On weighted $$\ell ^p$$- convergence of Fourier series: a variant of theorems of Wiener and Lévy

Abstract

Let $$1<p<\infty$$ , let q be the conjugate index of p, and let $$\omega$$ be an almost monotone algebra weight on $$\mathbb Z$$ . Let f be a complex valued continuous function on the unit circle such that Fourier series of f is p-th power $$\omega$$ -absolutely convergent, i.e., $$\sum _{n\in {\mathbb {Z}}}|{\widehat{f}}(n)|^p \omega (n)^p<\infty$$ . If f is nowhere vanishing, then there is an almost monotone algebra weight $$\nu$$ on $${\mathbb {Z}}$$ such that $$\nu \le K\omega$$ for some $$K>0$$ and the Fourier series of $$\frac{1}{f}$$ is p-th power $$\nu$$ -absolutely convergent.

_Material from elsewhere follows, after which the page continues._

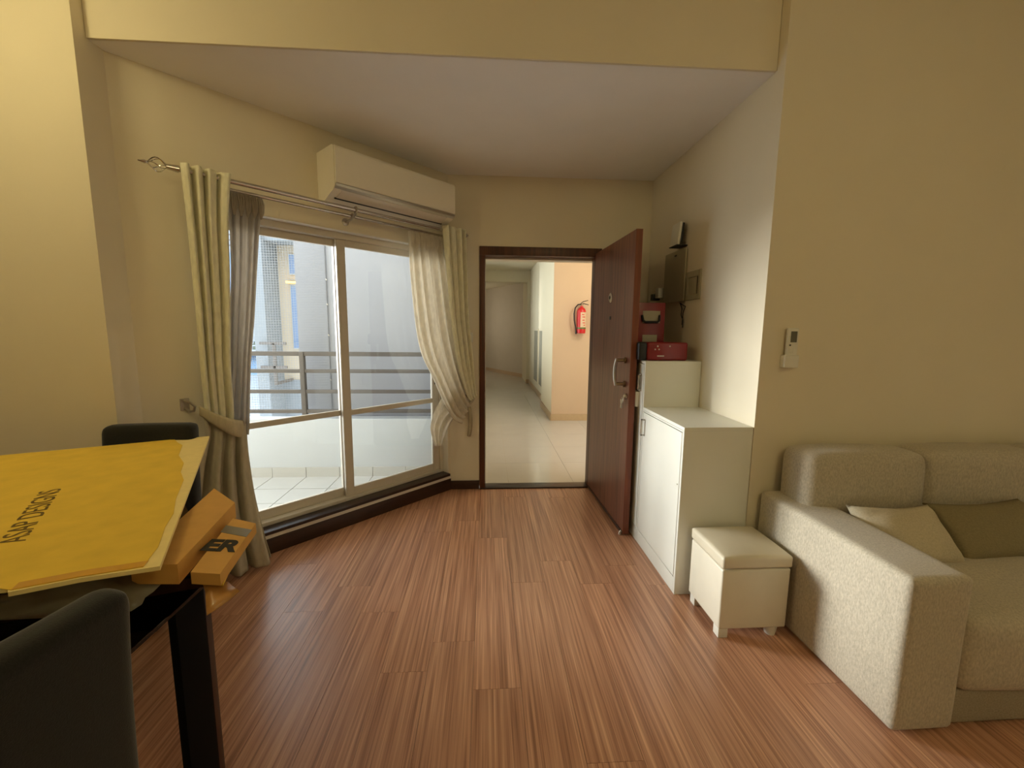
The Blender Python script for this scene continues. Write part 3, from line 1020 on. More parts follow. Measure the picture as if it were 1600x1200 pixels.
boxo('black_end', (0.965, 1.022, 2.625, 2.765, 1.208, 1.325), MBLACK, rb2, 0.014, 3, label='black end piece of the red case')
for xx, zz in ((1.085, 1.30), (1.165, 1.30), (1.07, 1.28), (1.095, 1.28)):
    bm = BM()
    add_lathe(bm, (xx, 2.6205, zz), [(0.005, 0), (0.005, -0.003), (0.003, -0.004)], 10, 'y')
    obj('stud', bm, MCHROME, rb2, True)
boxo('name_plate', (1.085, 1.13, 2.6185, 2.6205, 1.235, 1.241), MCHROME, rb2)

# ------------------------------------------------------------------ ottoman
ot = thing('storage_ottoman', 'ivory leatherette storage footstool between white cabinet and sofa', 'footstool', (1.215, 1.835, 0))
bm = BM()
add_box(bm, 1.058, 1.378, 1.695, 1.985, 0.045, 0.336, 0.01, 3)
obj('body', bm, MLEATH, ot, True)
bm = BM()
n_ = 14
add_box(bm, 1.054, 1.382, 1.690, 1.990, 0.340, 0.396, 0.016, 4)
bmesh.ops.subdivide_edges(bm, edges=[e for e in bm.edges if e.calc_length() > 0.1], cuts=8, use_grid_fill=True)
for v in bm.verts:
    if v.co.z > 0.37:
        a = 1 - ((v.co.x - 1.218) / 0.164) ** 2
        b = 1 - ((v.co.y - 1.84) / 0.15) ** 2
        v.co.z += 0.016 * max(0, a) ** 0.6 * max(0, b) ** 0.6
obj('lid', bm, MLEATH2, ot, True)
for fx, fy in ((1.062, 1.70), (1.062, 1.925), (1.325, 1.925)):
    boxo('foot', (fx, fx + 0.045, fy, fy + 0.045, 0, 0.05), MWHITE2, ot, 0.003)
bm = BM()
add_lathe(bm, (1.325, 1.725, 0), [(0.022, 0), (0.026, 0.02), (0.03, 0.05)], 16)
obj('foot', bm, MWHITE2, ot, True)

# ------------------------------------------------------------------ sofa
so = thing('sofa', 'grey beige chenille sofa with broad block arm along the wall', 'sofa', (2.4, 1.6, 0))


def soft_box(name, b, m, par, bev, seg=4, puff=0.0, cuts=6, wob=0.0, seed=0, label=None):
    bm = BM()
    add_box(bm, *b, bev=bev, seg=seg)
    bmesh.ops.subdivide_edges(bm, edges=[e for e in bm.edges if e.calc_length() > 0.12], cuts=cuts, use_grid_fill=True)
    c = Vector(((b[0] + b[1]) / 2, (b[2] + b[3]) / 2, (b[4] + b[5]) / 2))
    h = Vector(((b[1] - b[0]) / 2, (b[3] - b[2]) / 2, (b[5] - b[4]) / 2))
    r = random.Random(seed)
    ph = [r.uniform(0, 6) for _ in range(6)]
    for v in bm.verts:
        q = Vector(((v.co.x - c.x) / h.x, (v.co.y - c.y) / h.y, (v.co.z - c.z) / h.z))
        for a in range(3):
            o1, o2 = (a + 1) % 3, (a + 2) % 3
            if abs(q[a]) > 0.9:
                v.co[a] += math.copysign(puff * max(0, 1 - q[o1] ** 2) ** 0.5 * max(0, 1 - q[o2] ** 2) ** 0.5, q[a])
        if wob:
            v.co += Vector((math.sin(9 * v.co.y + ph[0]), math.sin(8 * v.co.z + ph[1]), math.sin(7 * v.co.x + ph[2] + 3 * v.co.y))) * wob
    return obj(name, bm, m, par, 'all', label=label)


soft_box('arm', (1.413, 1.645, 1.215, 2.0, 0.012, 0.585), MSOFA, so, 0.028, 4, 0.006, 8, 0.002, 1)
boxo('base', (1.648, 3.3, 1.235, 2.0, 0.012, 0.15), MSOFAD, so, 0.012, 3)
soft_box('seat_cushion', (1.652, 2.50, 1.212, 1.86, 0.152, 0.432), MSOFA, so, 0.045, 4, 0.022, 8, 0.003, 2)
soft_box('seat_cushion', (2.505, 3.3, 1.212, 1.86, 0.152, 0.432), MSOFA, so, 0.045, 4, 0.022, 8, 0.003, 3)
soft_box('back_cushion', (1.50, 2.085, 1.785, 1.995, 0.40, 0.832), MSOFA, so, 0.055, 5, 0.012, 8, 0.003, 4)
soft_box('back_cushion', (2.087, 2.68, 1.785, 1.995, 0.40, 0.836), MSOFA, so, 0.055, 5, 0.012, 8, 0.003, 5)
soft_box('back_cushion', (2.682, 3.3, 1.785, 1.995, 0.40, 0.832), MSOFA, so, 0.055, 5, 0.012, 8, 0.003, 6)
boxo('arm_foot', (1.46, 1.50, 1.26, 1.30, 0, 0.013), MBLACK, so)
boxo('arm_foot', (2.6, 2.64, 1.30, 1.34, 0, 0.013), MBLACK, so)
boxo('arm_foot', (1.46, 1.50, 1.90, 1.94, 0, 0.013), MBLACK, so)


def pillow(name, c, w, h, d, tilt, yawz, m, label, grp, seed=0):
    bm = BM()
    N = 18
    rows = {1: [], -1: []}
    rt_ = Matrix.Rotation(yawz, 3, 'Z') @ Matrix.Rotation(tilt, 3, 'X')
    r = random.Random(seed)
    ph = [r.uniform(0, 6) for _ in range(4)]
    for sgn in (1, -1):
        for i in range(N + 1):
            row = []
            for j in range(N + 1):
                a, b = -1 + 2 * i / N, -1 + 2 * j / N
                th = max(0, (1 - a ** 4) * (1 - b ** 4)) ** 0.55
                pin = 1 - 0.06 * (1 - abs(a)) * abs(b) - 0.0
                pin2 = 1 - 0.06 * (1 - abs(b)) * abs(a)
                p = Vector((a * w / 2 * pin2, -sgn * d / 2 * th + 0.004 * math.sin(6 * a + ph[0]) * th + 0.004 * math.sin(9 * b * a + ph[1]) * th, b * h / 2 * pin))
                p.z -= 0.012 * (1 - a * a) * (b > 0.5)
                row.append(bm.verts.new(Vector(c) + rt_ @ p))
            rows[sgn].append(row)
        g = rows[sgn]
        for i in range(N):
            for j in range(N):
                q = (g[i][j], g[i + 1][j], g[i + 1][j + 1], g[i][j + 1])
                bm.faces.new(q if sgn > 0 else q[::-1])
    bmesh.ops.remove_doubles(bm, verts=bm.verts, dist=0.0004)
    o = obj(name, bm, m, None, 'all', loc=c)
    return tag(o, label, 'cushion', grp)


pillow('cushion', (1.825, 1.63, 0.525), 0.385, 0.27, 0.12, -0.80, -0.03, MCUSH, 'beige cushion leaning in the sofa corner beside the arm', 'cushions on the sofa', 1)
pillow('cushion', (2.27, 1.655, 0.525), 0.52, 0.27, 0.13, -0.76, 0.06, MCUSH2, 'darker olive cushion on the sofa right of the beige one', 'cushions on the sofa', 2)

# ------------------------------------------------------------------ dining table, chairs
tb_ = thing('dining_table', 'glass topped dining table with black legs buried under cardboard at the left edge', 'table', (-1.25, 0.7, 0))
boxo('tabletop', (-1.80, -0.735, 0.05, 1.25, 0.722, 0.734), glass_mat('clear_table_glass', (0.93, 0.92, 0.90)), tb_, 0.002, 1)
boxo('leg', (-0.758, -0.738, 0.962, 1.062, 0, 0.7215), MLEG, tb_, 0.002, label='black square table leg')
boxo('leg_back_strip', (-0.758, -0.7395, 1.0625, 1.085, 0, 0.7215), MLEGB, tb_, 0.002, label='thin brown strip along the table leg')
boxo('leg', (-1.79, -1.70, 1.14, 1.24, 0, 0.7215), MLEG, tb_, 0.003)
boxo('leg', (-1.79, -1.70, 0.08, 0.18, 0, 0.7215), MLEG, tb_, 0.003)
boxo('leg', (-0.83, -0.74, 0.08, 0.18, 0, 0.7215), MLEG, tb_, 0.003)


def chair(name, c, rz, label, w=0.42, top=0.955, grp='black dining chairs', inset=0.0, leg_in=0.0):
    """back panel along local x, seat towards local -y... c = floor centre of the back panel"""
    t = thing(name, label, 'chair', c, grp)
    mt = Matrix.Translation(c) @ Matrix.Rotation(rz, 4, 'Z')

    def part(nm, b, m, bev, seg=3, lean=0.0):
        bm = BM()
        add_box(bm, *b, bev=bev, seg=seg)
        bmesh.ops.subdivide_edges(bm, edges=[e for e in bm.edges if e.calc_length() > 0.12], cuts=5, use_grid_fill=True)
        for v in bm.verts:
            if lean:
                v.co.y += lean * (v.co.z - 0.45) ** 2 + 0.05 * (v.co.x / (w / 2)) ** 2 * -0.25
            v.co = mt @ v.co
        return obj(nm, bm, m, t, True)
    part('backrest', (-w / 2, w / 2, -0.04, 0.04, 0.43, top), MCHAIR, 0.034, 5, 0.12)
    part('seat', (-w / 2 + inset, w / 2, -0.40, -0.034, 0.40, 0.475), MCHAIR, 0.022, 4)
    for lx in (-w / 2 + inset + 0.025 + leg_in, w / 2 - 0.025 - leg_in):
        for yy in (-0.37, -0.02):
            part('leg', (lx - 0.02, lx + 0.02, yy - 0.02, yy + 0.02, 0, 0.42), MLEG, 0.003, 1)
    return t


chair('dining_chair', (-1.49, 1.90, 0), 0.10, 'black fabric dining chair showing its back behind the yellow cardboard', 0.36, 0.965, leg_in=0.105)
chair('dining_chair', (-0.735, 0.525, 0), -PI / 2 - 0.25, 'black fabric dining chair nearest the viewer in the lower left corner', 0.46, 0.94, inset=0.13)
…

If $$\varphi$$ is holomorphic on the range of f, then there exists an almost monotone algebra weight $$\chi$$ on $${\mathbb {Z}}$$ such that $$\chi \le K\omega$$ for some constant $$K>0$$ and the Fourier series of $$\varphi \circ f$$ is p-th power $$\chi$$ -absolutely convergent. This gives p-th power analogue of a Theorem by Bhatt and Dedania; and rectifies Theorems of Kinani and Bouchikhi.